ANN-212/d
AN-212/d, AFN-212/d
English poetry (Angol költészet szem.) in autumn 2004
Pálvölgyi Lídia, Thu 14:00–15:30, ADS 211, host: DES (R338)
description & set texts
The course is designed to introduce students to the history of English poetry through close study of the works of the representative figures of English poetry as well as to complete the material of the lecture. Selected essays on poetic theory will be assigned as well. The course is focusing on improving the students’ skills at reading poetry and also familiarising them with the different periods of English poetry.

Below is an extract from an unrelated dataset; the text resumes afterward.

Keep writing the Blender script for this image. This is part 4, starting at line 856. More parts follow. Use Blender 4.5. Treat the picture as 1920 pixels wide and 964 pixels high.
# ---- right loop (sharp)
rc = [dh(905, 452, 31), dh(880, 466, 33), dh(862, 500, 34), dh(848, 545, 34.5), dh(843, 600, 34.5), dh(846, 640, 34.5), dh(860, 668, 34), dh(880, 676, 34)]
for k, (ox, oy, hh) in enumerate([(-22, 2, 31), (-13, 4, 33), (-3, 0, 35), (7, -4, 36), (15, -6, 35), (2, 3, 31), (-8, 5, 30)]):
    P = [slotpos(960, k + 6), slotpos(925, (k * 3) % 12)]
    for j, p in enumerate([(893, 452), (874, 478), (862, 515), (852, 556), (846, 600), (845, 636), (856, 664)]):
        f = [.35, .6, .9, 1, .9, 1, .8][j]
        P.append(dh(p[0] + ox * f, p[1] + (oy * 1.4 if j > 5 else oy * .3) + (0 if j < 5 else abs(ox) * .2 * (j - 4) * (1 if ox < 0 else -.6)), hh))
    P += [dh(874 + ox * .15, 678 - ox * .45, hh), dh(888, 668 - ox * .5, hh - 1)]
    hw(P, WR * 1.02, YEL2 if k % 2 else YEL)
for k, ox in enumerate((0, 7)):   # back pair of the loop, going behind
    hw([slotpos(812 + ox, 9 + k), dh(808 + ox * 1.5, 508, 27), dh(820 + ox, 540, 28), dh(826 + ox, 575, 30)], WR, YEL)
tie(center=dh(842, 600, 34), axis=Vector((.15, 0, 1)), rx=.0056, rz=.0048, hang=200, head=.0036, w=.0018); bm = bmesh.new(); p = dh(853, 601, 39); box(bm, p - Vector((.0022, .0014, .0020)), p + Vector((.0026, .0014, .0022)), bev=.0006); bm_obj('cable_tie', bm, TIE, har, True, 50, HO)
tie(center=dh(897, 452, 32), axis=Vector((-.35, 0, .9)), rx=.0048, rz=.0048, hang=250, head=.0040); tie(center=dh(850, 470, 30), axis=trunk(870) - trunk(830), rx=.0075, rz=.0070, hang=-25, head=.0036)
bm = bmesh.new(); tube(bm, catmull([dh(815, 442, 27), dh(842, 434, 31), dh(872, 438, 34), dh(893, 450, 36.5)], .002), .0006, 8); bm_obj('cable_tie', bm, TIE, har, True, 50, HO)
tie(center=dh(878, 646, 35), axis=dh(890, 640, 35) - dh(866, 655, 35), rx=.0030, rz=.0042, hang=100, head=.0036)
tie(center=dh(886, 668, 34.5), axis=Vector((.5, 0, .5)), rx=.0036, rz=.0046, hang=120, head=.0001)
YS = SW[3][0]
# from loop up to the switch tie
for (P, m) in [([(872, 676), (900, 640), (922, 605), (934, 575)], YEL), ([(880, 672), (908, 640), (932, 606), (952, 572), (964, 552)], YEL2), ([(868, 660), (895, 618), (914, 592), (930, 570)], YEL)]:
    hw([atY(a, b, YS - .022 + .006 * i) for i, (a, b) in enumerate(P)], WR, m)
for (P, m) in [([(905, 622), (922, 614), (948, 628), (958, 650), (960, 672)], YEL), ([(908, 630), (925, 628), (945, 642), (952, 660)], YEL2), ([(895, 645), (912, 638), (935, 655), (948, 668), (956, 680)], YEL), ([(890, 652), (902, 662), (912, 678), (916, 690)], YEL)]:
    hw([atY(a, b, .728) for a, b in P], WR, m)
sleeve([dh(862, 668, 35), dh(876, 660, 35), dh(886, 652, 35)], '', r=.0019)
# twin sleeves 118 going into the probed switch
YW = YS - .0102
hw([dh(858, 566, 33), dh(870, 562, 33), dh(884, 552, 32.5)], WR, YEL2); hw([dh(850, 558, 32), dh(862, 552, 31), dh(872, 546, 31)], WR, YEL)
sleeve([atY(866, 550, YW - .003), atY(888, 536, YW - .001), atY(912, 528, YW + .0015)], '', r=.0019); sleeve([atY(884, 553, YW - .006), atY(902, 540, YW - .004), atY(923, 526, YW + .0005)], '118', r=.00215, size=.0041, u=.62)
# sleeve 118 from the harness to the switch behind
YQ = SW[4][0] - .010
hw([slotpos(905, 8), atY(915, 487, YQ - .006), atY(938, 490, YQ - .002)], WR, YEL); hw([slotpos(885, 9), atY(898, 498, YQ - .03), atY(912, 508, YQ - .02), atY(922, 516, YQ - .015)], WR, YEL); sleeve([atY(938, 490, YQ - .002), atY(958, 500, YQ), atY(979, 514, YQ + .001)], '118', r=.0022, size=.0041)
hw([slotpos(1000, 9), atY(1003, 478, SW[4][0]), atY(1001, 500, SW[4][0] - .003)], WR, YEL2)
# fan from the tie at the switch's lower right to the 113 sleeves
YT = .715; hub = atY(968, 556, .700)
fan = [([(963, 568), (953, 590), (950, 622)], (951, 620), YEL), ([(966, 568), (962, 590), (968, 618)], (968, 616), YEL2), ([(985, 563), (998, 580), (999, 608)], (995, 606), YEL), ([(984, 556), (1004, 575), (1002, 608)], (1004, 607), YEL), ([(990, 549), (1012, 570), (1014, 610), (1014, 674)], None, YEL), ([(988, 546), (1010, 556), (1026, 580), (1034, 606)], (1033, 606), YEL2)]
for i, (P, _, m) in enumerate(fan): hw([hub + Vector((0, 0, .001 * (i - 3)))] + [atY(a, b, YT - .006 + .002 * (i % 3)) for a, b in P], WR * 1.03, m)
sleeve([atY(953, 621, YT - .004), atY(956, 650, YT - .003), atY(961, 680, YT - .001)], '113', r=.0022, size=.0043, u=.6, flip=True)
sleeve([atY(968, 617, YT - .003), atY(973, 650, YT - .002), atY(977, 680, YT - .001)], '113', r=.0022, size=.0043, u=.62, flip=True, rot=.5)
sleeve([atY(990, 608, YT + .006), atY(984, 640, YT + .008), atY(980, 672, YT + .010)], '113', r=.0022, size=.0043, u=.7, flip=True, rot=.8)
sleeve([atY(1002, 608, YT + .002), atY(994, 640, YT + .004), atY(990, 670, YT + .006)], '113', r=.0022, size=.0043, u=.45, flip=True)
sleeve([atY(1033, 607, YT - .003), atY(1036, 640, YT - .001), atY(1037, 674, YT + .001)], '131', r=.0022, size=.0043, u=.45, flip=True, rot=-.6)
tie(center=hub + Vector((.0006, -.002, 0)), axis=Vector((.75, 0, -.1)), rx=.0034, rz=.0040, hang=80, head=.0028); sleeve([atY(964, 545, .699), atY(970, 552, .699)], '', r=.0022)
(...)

Set texts: Edmund Spenser: Amoretti 34; William Shakespeare: Sonnet 129; John Donne: Valediction: Forbidding Weeping, To His Mistress Going to Bed; John Milton: When I consider how my light is spent, On the Late Massacre of Piedmont; John Dryden: A Song for St Cecilia’s Day; Alexander Pope: The Rape of the Lock; Thomas Gray: Elegy Written in a Country Churchyard; William Blake: poems from Songs of Innocence and Experience; William Wordsworth: Ode: Intimations of Immortality from the Recollections of Early Childhood, Lines Composed a Few Miles above Tintern Abbey, Composed Upon Westminster Bridge, I Wandered Lonely as a Cloud; S. T. Coleridge: The Rime of the Ancient Mariner, Kubla Khan; Lord Byron: Prometheus, So We’ll Go No More A-Roving; P.B. Shelley: Ozymandias, England in 1819, Ode to the West Wind, excerpt from A Defence of Poetry; John Keats: the Odes; Robert Browning: My Last Duchess; D.G. Rossetti: The Blessed Damozel; Thomas Hardy: She Hears the Storm; W.B. Yeats: The Lake Isle of Innisfree, The Second coming, Sailing To Byzantium, T. S. Eliot: The Love Song of J. Alfred Prufrock, Preludes (Most to be found in the ELTE Anthology of English Poetry)
requirements & assessment
The requirements include a short oral presentation of a chosen poem, plus a research paper (6-8 pages) elaborating some comparative aspect of two poems followed by an in-class test. Evaluation will be based on students’ participation in seminar discussion, and on oral and written work. Meeting pre-set deadlines is a must.